#### Brief
From the first line of the data down to and including the line with "R = math.radians", copy everything exactly, leaving out pictures.

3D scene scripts
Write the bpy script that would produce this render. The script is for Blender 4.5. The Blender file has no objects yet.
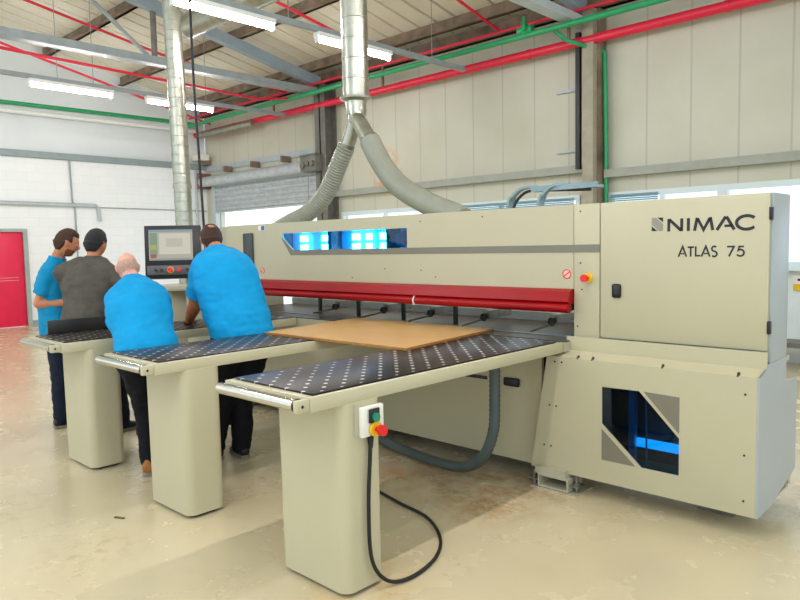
import bpy, bmesh, math, random
from mathutils import Vector as V, Matrix, noise
from mathutils.geometry import tessellate_polygon
random.seed(7)
SC = bpy.context.scene
COL = SC.collection
R = math.radians

# ------------------------------------------------------------------ helpers
class MB:
    """collects shapes in world coordinates, build() links them as ONE mesh"""
    def __init__(s): s.bm = bmesh.new()
    def box(s, a, b, bev=0.0, seg=2):
        x0, y0, z0 = a; x1, y1, z1 = b
        vs = [s.bm.verts.new(p) for p in ((x0,y0,z0),(x1,y0,z0),(x1,y1,z0),(x0,y1,z0),(x0,y0,z1),(x1,y0,z1),(x1,y1,z1),(x0,y1,z1))]
        fs = [s.bm.faces.new([vs[i] for i in f]) for f in ((0,3,2,1),(4,5,6,7),(0,1,5,4),(1,2,6,5),(2,3,7,6),(3,0,4,7))]
        if bev > 0:
            es = list({e for f in fs for e in f.edges})
            bmesh.ops.bevel(s.bm, geom=es, offset=bev, segments=seg, affect='EDGES', profile=.5)
        return s
    def obox(s, c, ux, uy, uz, hx, hy, hz, bev=0.0):
        c = V(c); ux=V(ux).normalized(); uy=V(uy).normalized(); uz=V(uz).normalized()
        vs=[]
        for sz in (-1,1):
            for sx,sy in ((-1,-1),(1,-1),(1,1),(-1,1)):
                vs.append(s.bm.verts.new(c+ux*hx*sx+uy*hy*sy+uz*hz*sz))
        fs=[s.bm.faces.new([vs[i] for i in f]) for f in ((0,3,2,1),(4,5,6,7),(0,1,5,4),(1,2,6,5),(2,3,7,6),(3,0,4,7))]
        if bev>0: bmesh.ops.bevel(s.bm, geom=list({e for f in fs for e in f.edges}), offset=bev, segments=2, affect='EDGES', profile=.5)
        return s
    def bar(s, p, q, w, h, up=(0,0,1)):
        p=V(p); q=V(q); d=(q-p); L=d.length; d.normalize(); u=V(up); sd=d.cross(u).normalized(); u=sd.cross(d).normalized()
        return s.obox((p+q)/2, d, sd, u, L/2, w/2, h/2)
    def loft(s, rings, n=20, cap=True):
        """rings: (centre, axis a, axis b, ra, rb)"""
        prev=None; first=None
        for (c,ax,ay,a,b) in rings:
            c=V(c); ax=V(ax).normalized(); ay=V(ay).normalized()
            r=[s.bm.verts.new(c+ax*(a*math.cos(2*math.pi*i/n))+ay*(b*math.sin(2*math.pi*i/n))) for i in range(n)]
            if prev:
                for i in range(n): s.bm.faces.new((prev[i],prev[(i+1)%n],r[(i+1)%n],r[i]))
            else: first=r
            prev=r
        if cap:
            s.bm.faces.new(list(reversed(first))); s.bm.faces.new(prev)
        return s
    def tube(s, pts, rad, n=16, cap=True):
        pts=[V(p) for p in pts]; N=len(pts)
        rr = rad if isinstance(rad,(list,tuple)) else [rad]*N
        up=None; rings=[]
        for i,p in enumerate(pts):
            d=(pts[min(i+1,N-1)]-pts[max(i-1,0)]).normalized()
            if up is None:
                up=V((0,0,1)) if abs(d.z)<.9 else V((1,0,0))
                up=(up-d*up.dot(d)).normalized()
            else: up=(up-d*up.dot(d)).normalized()
            rings.append((p,up,d.cross(up),rr[i],rr[i]))
        return s.loft(rings,n,cap)
    def cyl(s,p,q,r,n=24): return s.tube([p,q],r,n)
    def ball(s,c,rx,ry=None,rz=None,rot=None,n=16,m=10):
        ry=ry or rx; rz=rz or rx
        M=Matrix.Diagonal((rx,ry,rz,1))
        if rot is not None: M=rot.to_4x4()@M
        M=Matrix.Translation(c)@M
        bmesh.ops.create_uvsphere(s.bm,u_segments=n,v_segments=m,radius=1,matrix=M); return s
    def plate(s, outer, holes, ax, d0, d1):
        """polygon (2d) with holes, extruded along axis ax from d0 to d1"""
        def P(p,d):
            return (d,p[0],p[1]) if ax==0 else (p[0],d,p[1]) if ax==1 else (p[0],p[1],d)
        loops=[outer]+list(holes); flat=[p for l in loops for p in l]
        tris=tessellate_polygon([[V((p[0],p[1],0)) for p in l] for l in loops])
        A=[s.bm.verts.new(P(p,d0)) for p in flat]; B=[s.bm.verts.new(P(p,d1)) for p in flat]
        for t in tris:
            try: s.bm.faces.new([A[i] for i in t]); s.bm.faces.new([B[i] for i in reversed(t)])
            except ValueError: pass
        k=0
        for l in loops:
            n=len(l)
            for i in range(n):
                j=(i+1)%n
                try: s.bm.faces.new((A[k+i],A[k+j],B[k+j],B[k+i]))
                except ValueError: pass
            k+=n
        return s
    def build(s, name, mat, parent=None, sharp=35, raw=False):
        bmesh.ops.recalc_face_normals(s.bm, faces=s.bm.faces)
        org = V(parent['_o']) if parent is not None and '_o' in parent else V((0,0,0))
        me=bpy.data.meshes.new(name)
        bmesh.ops.translate(s.bm, verts=s.bm.verts, vec=-org)
        s.bm.to_mesh(me); s.bm.free()
        return link(name, me, mat, parent, sharp)
def build_each(s, name, mat, parent=None, sharp=35):
    """every loose piece becomes an object of its own"""
    bm=s.bm; bm.verts.ensure_lookup_table(); seen=set(); out=[]
    for v in bm.verts:
        if v in seen: continue
        st=[v]; isl=[]; seen.add(v)
        while st:
            a=st.pop(); isl.append(a)
            for e in a.link_edges:
                b=e.other_vert(a)
                if b not in seen: seen.add(b); st.append(b)
        m=MB(); mp={a:m.bm.verts.new(a.co) for a in isl}
        for f in {f for a in isl for f in a.link_faces}: m.bm.faces.new([mp[x] for x in f.verts])
        out.append(m)
    s.bm.free()
    return [m.build(name,mat,parent,sharp) for m in out]
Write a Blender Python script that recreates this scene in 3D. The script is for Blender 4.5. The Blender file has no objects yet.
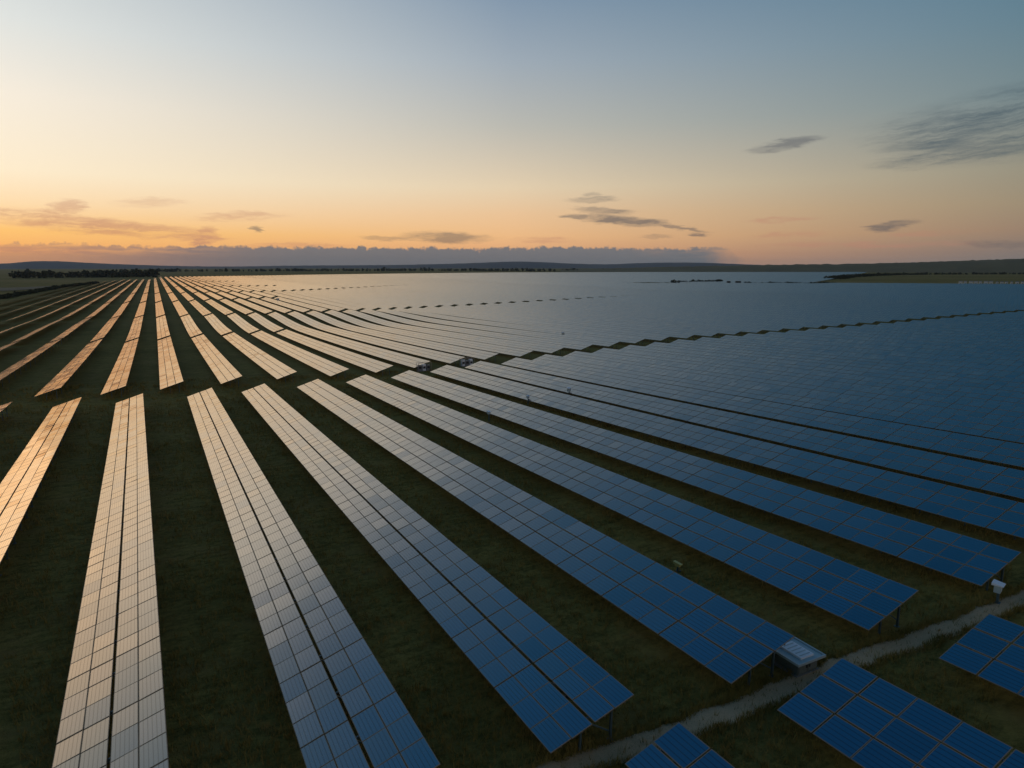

#### Result below
Write the bpy script that would produce this render. The script is for Blender 4.5. The Blender file has no objects yet.
import bpy, bmesh, math, random
from mathutils import Vector as V, Matrix, noise
from mathutils.geometry import tessellate_polygon
random.seed(7)
SC = bpy.context.scene
COL = SC.collection
R = math.radians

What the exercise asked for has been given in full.